Short problem = Only the lines from the first one through the line with "def report(s): print('[%.1fs]" should be printed, exactly as they appear.

(A run of records)

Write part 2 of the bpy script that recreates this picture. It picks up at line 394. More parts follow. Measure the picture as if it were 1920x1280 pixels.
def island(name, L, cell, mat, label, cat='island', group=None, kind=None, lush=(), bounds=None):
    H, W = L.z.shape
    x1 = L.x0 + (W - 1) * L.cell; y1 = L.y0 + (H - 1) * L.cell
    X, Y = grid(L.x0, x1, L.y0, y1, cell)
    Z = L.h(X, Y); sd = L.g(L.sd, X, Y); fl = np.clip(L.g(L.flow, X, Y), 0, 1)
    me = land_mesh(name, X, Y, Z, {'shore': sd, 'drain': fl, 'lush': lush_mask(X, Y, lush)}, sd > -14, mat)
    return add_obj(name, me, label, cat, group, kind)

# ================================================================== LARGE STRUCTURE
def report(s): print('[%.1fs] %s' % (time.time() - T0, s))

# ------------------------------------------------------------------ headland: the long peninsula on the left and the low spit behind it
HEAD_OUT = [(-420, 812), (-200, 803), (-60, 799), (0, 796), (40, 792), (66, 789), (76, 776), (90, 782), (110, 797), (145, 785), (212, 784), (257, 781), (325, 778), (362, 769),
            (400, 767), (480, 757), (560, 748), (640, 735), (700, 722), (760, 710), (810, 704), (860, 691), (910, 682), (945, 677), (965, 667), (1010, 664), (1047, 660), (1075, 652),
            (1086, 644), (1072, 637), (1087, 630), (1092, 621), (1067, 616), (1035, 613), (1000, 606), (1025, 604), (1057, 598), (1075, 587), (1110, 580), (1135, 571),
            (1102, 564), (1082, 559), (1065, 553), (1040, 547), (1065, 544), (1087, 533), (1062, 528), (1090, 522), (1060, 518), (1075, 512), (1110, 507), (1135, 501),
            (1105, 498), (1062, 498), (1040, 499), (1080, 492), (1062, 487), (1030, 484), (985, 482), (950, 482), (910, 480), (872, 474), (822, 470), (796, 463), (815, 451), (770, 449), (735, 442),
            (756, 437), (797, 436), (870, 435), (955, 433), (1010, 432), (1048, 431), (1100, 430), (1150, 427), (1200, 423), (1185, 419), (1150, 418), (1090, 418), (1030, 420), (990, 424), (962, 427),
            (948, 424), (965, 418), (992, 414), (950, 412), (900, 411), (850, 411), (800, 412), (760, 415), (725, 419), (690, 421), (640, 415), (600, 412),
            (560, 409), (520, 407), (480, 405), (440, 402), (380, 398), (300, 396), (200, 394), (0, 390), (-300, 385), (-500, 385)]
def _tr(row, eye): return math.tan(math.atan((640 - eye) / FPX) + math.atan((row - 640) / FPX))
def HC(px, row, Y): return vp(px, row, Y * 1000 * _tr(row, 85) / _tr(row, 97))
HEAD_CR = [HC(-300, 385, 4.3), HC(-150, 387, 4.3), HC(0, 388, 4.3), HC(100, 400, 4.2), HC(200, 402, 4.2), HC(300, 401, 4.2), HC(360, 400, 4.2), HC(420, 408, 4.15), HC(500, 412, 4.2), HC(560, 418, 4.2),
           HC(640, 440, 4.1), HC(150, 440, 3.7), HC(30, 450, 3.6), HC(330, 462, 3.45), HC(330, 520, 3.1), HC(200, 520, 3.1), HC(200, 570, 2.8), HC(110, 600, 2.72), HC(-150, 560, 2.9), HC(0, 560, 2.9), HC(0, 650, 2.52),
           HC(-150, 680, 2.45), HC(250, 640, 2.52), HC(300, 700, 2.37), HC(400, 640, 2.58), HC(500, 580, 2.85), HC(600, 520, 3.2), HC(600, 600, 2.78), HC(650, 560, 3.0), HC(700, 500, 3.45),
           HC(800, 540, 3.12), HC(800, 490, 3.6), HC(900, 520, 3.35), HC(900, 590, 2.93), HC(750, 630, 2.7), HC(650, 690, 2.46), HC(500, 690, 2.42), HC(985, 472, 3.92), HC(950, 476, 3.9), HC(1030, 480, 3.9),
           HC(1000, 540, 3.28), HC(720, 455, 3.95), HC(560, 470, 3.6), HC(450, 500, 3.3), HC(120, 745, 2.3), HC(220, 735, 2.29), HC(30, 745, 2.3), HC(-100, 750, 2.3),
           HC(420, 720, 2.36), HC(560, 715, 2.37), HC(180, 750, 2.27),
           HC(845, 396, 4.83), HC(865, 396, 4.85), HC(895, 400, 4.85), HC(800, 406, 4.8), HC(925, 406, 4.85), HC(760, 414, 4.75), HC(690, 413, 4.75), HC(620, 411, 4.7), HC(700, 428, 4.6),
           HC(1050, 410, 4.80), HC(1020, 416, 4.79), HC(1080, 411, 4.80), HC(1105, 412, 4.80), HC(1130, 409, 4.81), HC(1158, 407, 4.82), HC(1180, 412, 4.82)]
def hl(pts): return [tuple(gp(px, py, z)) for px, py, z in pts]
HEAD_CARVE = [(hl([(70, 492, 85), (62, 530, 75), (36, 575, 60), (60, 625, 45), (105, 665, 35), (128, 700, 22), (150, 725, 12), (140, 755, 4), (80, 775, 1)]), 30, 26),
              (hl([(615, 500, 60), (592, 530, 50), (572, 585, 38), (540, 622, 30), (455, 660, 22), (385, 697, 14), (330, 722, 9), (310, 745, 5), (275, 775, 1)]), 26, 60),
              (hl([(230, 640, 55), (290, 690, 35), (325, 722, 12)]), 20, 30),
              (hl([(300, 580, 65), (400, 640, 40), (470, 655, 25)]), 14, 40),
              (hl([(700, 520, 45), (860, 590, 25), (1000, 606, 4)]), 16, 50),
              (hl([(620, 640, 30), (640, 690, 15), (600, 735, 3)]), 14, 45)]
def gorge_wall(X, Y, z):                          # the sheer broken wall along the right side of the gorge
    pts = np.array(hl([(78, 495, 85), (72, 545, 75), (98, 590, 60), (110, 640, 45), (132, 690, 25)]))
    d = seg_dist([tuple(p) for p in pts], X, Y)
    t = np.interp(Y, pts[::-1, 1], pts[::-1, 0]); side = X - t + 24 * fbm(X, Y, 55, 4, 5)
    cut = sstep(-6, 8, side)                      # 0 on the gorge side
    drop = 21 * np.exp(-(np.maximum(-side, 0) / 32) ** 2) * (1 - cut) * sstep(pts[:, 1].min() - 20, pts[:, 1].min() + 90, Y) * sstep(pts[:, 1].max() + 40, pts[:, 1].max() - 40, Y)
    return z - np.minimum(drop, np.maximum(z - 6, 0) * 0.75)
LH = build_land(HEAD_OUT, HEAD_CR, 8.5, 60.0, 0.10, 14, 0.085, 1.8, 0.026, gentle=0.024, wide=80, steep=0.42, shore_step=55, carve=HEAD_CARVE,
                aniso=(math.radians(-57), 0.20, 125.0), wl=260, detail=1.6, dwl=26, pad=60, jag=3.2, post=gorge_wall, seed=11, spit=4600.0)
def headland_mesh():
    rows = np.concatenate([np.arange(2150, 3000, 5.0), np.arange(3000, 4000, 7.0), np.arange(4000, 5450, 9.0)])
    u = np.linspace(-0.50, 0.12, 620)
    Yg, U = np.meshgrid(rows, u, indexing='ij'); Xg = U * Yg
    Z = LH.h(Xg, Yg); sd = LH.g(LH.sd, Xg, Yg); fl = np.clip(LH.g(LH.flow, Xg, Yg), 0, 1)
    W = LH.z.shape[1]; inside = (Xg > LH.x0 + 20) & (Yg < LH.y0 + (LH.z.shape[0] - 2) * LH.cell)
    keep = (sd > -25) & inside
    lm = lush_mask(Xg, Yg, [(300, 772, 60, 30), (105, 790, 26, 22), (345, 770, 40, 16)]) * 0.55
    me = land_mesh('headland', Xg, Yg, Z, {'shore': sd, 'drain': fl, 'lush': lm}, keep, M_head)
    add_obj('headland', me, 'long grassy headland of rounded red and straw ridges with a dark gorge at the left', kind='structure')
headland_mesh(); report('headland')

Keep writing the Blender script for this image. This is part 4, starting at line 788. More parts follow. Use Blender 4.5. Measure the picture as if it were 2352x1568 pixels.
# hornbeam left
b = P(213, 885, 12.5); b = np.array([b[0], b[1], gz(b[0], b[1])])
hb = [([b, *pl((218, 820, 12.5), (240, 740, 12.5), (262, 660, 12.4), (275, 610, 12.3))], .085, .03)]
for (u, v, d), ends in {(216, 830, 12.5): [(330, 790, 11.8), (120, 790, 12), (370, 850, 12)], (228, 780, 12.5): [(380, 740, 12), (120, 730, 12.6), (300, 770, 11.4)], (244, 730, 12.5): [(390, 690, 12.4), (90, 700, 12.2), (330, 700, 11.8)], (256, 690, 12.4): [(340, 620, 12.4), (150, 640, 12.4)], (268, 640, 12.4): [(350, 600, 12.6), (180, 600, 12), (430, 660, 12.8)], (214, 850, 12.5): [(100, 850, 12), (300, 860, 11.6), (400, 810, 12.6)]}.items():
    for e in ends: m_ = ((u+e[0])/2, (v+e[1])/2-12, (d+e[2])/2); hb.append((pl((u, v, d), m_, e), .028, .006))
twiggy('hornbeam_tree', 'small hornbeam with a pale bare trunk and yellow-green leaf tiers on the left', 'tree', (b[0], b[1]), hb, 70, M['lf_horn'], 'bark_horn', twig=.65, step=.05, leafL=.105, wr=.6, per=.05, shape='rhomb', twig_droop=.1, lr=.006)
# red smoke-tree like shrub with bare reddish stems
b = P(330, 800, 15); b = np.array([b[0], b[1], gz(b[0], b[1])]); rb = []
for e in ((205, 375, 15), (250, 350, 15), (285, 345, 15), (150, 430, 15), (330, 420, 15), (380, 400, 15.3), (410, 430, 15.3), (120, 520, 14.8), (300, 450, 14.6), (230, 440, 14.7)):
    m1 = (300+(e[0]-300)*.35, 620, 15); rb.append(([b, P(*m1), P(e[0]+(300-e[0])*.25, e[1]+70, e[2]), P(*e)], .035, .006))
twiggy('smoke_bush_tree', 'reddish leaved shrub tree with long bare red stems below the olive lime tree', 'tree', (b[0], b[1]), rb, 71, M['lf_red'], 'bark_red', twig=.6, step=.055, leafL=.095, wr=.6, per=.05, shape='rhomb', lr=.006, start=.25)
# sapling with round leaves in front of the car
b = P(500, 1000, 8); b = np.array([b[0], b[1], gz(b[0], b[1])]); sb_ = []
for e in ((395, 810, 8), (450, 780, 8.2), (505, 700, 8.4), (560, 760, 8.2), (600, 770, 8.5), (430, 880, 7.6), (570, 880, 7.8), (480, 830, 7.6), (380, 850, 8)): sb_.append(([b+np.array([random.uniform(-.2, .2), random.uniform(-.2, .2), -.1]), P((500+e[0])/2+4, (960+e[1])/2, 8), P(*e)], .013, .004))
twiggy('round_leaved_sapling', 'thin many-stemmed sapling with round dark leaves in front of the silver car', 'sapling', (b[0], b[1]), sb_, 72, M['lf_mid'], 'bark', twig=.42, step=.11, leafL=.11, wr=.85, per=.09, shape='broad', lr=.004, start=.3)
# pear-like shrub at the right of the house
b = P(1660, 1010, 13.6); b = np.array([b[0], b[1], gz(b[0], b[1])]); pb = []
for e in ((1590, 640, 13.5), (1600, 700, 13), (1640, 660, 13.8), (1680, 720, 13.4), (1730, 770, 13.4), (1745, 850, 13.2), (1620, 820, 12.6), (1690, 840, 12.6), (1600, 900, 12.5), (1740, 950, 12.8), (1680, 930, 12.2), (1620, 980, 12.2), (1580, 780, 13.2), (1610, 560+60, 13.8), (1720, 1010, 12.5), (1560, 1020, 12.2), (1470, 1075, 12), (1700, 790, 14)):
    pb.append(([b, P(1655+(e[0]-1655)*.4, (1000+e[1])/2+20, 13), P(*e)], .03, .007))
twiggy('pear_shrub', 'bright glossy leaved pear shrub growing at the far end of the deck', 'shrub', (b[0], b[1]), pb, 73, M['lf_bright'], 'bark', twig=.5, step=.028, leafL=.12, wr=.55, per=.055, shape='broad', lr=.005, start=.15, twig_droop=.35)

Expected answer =
Write part 2 of the bpy script that recreates this picture. It picks up at line 394. More parts follow. Measure the picture as if it were 1920x1280 pixels.
def island(name, L, cell, mat, label, cat='island', group=None, kind=None, lush=(), bounds=None):
    H, W = L.z.shape
    x1 = L.x0 + (W - 1) * L.cell; y1 = L.y0 + (H - 1) * L.cell
    X, Y = grid(L.x0, x1, L.y0, y1, cell)
    Z = L.h(X, Y); sd = L.g(L.sd, X, Y); fl = np.clip(L.g(L.flow, X, Y), 0, 1)
    me = land_mesh(name, X, Y, Z, {'shore': sd, 'drain': fl, 'lush': lush_mask(X, Y, lush)}, sd > -14, mat)
    return add_obj(name, me, label, cat, group, kind)

# ================================================================== LARGE STRUCTURE
def report(s): print('[%.1fs] %s' % (time.time() - T0, s))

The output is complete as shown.